PORT ST. LUCIE — What impressed Carlos Mendoza the most about Jonah Tong‘s five-game big league stint last summer was his ability to wipe the slate clean after tough outings. Tong was an instant success after winning his first Major League decision, but success can be fickle, and it can disappear as quickly as it arrived.
“Looking back, it’s how he was able to bounce back,” the Mets skipper said Wednesday at Clover Park. “He had a tough outing where I don’t think he made it out of the first inning, and he came back the next day and he was just willing to get better and learn from that experience. At this level, you need that.”
Tong, all of 22 years old, came away with the same lesson, understanding why it was important.
“Baseball is a complicated game. It’s my favorite, obviously, but it can be a roller coaster,” Tong said Wednesday after making his first Grapefruit League start against the St. Louis Cardinals at Clover Park. “What I learned last year is how to stay neutral on all of it because you’re going to have days where you’re going to absolutely carve, and other days you’re going to get your teeth kicked in. To be able to stay the same person through it all, is probably the most important thing.”
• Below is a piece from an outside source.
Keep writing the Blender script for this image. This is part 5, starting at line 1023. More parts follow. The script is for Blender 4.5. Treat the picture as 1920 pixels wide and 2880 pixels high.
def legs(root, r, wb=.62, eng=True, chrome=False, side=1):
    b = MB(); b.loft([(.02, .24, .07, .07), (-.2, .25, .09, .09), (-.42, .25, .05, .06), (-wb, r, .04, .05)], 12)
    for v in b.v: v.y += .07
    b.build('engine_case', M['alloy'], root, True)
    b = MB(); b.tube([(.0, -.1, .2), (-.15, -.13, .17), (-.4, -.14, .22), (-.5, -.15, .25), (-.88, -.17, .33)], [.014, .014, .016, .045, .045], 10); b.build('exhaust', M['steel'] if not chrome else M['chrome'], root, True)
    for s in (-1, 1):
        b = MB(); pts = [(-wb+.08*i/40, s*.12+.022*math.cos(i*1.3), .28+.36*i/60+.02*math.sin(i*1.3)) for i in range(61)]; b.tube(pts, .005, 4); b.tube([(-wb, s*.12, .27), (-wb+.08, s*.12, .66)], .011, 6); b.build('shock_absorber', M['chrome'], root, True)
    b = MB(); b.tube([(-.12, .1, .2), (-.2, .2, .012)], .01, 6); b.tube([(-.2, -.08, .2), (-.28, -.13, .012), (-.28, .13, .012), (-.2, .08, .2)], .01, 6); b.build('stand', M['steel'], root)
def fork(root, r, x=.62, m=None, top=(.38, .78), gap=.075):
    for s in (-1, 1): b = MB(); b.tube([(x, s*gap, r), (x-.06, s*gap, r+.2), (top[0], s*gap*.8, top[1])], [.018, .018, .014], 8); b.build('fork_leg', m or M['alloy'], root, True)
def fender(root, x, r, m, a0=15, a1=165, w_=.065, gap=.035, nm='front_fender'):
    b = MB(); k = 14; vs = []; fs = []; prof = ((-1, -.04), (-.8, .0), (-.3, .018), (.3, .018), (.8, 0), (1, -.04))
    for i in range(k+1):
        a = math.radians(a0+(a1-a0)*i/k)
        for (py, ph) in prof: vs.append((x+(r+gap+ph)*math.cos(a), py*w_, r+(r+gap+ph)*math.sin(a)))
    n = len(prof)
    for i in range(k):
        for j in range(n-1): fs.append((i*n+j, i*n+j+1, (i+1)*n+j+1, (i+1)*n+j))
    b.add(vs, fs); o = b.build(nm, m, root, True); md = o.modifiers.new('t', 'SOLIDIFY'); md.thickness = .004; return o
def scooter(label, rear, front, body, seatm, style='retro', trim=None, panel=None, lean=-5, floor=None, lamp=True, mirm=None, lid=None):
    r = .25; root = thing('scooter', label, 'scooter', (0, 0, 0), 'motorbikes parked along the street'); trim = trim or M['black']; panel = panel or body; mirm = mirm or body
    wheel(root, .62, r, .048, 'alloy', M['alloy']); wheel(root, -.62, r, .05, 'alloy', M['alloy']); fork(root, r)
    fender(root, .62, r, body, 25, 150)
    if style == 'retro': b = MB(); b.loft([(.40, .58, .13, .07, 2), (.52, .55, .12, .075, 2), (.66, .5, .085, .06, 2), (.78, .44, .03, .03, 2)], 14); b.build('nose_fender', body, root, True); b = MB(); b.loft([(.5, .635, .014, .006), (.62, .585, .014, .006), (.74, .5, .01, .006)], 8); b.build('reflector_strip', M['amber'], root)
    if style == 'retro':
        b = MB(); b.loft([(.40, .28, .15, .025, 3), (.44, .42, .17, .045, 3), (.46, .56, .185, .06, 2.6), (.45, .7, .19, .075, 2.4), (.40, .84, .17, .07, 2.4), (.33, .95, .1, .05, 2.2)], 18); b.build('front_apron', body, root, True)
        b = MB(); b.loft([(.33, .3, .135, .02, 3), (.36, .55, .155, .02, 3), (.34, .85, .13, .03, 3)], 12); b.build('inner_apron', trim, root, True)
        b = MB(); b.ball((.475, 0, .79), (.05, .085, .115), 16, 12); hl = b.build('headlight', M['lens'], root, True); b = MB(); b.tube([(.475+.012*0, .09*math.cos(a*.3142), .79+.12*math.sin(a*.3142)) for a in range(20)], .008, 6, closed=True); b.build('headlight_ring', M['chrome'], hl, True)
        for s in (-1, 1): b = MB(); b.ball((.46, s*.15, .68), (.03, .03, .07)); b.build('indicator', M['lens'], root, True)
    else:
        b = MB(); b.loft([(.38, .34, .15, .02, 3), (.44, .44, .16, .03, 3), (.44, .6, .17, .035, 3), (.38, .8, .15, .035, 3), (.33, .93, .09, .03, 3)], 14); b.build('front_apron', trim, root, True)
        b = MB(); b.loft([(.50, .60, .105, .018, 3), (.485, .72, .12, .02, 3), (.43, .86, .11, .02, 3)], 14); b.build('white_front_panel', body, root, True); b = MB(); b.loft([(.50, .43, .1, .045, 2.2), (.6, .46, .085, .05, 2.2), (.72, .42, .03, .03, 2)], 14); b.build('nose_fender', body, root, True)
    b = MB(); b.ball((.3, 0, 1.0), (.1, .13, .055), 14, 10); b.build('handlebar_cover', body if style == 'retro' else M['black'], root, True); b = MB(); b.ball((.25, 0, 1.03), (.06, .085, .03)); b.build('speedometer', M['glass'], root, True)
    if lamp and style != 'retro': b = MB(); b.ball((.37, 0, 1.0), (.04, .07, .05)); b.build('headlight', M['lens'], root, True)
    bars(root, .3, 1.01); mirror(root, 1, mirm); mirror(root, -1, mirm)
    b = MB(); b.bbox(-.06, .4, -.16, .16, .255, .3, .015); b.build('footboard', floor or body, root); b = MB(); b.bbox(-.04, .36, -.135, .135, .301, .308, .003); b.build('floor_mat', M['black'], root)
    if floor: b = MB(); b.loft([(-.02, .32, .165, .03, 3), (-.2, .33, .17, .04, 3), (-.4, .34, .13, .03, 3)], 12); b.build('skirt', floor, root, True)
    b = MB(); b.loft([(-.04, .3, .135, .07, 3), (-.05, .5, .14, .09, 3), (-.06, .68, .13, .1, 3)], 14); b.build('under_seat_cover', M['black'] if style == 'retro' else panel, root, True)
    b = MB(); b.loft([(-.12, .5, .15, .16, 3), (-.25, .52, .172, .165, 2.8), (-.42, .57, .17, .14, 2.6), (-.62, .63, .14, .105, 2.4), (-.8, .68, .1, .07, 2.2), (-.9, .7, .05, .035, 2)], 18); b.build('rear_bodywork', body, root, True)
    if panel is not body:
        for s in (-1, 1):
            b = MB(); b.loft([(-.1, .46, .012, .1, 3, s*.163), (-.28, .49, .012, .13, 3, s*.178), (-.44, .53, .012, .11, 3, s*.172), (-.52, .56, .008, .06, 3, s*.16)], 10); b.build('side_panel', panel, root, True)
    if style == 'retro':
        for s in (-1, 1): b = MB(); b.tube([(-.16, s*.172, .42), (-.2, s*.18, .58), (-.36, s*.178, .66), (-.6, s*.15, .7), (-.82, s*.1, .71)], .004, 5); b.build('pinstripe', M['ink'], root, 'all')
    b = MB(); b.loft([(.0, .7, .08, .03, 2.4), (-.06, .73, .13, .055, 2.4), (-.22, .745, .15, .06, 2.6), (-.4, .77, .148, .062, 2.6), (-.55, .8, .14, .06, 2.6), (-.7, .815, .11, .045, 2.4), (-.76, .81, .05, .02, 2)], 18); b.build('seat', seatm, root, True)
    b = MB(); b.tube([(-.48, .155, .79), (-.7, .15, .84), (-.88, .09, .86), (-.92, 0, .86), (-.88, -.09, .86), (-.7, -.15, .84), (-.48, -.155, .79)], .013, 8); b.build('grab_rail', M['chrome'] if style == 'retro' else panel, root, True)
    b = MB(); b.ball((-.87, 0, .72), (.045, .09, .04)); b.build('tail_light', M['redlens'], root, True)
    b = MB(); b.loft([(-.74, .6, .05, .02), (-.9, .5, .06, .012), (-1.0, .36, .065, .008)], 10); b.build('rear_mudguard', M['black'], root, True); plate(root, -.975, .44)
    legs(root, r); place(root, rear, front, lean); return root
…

Tong learned that he not only has to keep a level head from day-to-day, but also from inning-to-inning and maybe even pitch-to-pitch. He debuted a new pitch Wednesday, one he calls a “cutter-slider type thing.” He went to it often, throwing it 18 times. It was working well until the third inning when Nolan Gorman hit one out of the park on a 2-1 count with one out.
The Cardinals went up 3-0, and Tong got the next out before the Mets went to the bullpen. Tong went 2 2/3 innings, allowing three earned runs on three hits, walking one and striking out two with 50 pitches.
“A good learning and development experience here on a day when he didn’t have the changeup,” Mendoza said.
It’s only spring training, so the results aren’t necessarily important, but seeing how the pitch played — even when he couldn’t quite locate it — was still beneficial.
“I hope people can’t read my lips, but I just kept on saying “a ground ball pitch” in the dugout,” Tong said. “It reminded me a lot of the development we had on the slider last year. Just continuing to know that’s definitely a really good option, especially when, like today, the change up wasn’t really there.”
The over-the-top delivery gives Tong power, but it can be more difficult to develop new pitches from such a high angle. To be a starting pitcher in the Major Leagues, you need to be able to throw more than 2-3 pitches, and Tong has never thrown a wide array of pitches. Since the Mets signed the Canadian out of a high school in George, he has always leaned on a high fastball with high velocity, and a changeup.
Hitters exposed this last season in the Major Leagues, helping Tong understand when he needs to use his curveball and his slider. The results he had over his five big league starts last season, (7.71 ERA, 4.31 FIP, 22 strikeouts, nine walks) increased his desire to add more pitches to his arsenal, while sticking with his high arm slot.
“I think it’s just one of those things where you hear a lot of pitchers say that there’s only a certain amount of pitches you can really throw from a certain arm slot; I never really thought it would be harder,” he said. “I think it’s just more something to be comfortable with. So I think as I get more comfortable with things, even like seeing signs of it today, it’s going to be very useful.”
Tong will stay with the Mets this spring instead of pitching for the Canadian team in the World Baseball Classic. The next step for him this spring is to build up his volume and keep working on the “cutter-slider thing.”
“He’s not a fastball-changeup pitcher anymore,” Mendoza said. “Now, he’s got some more weapons that he can use, and today was a perfect example of it.”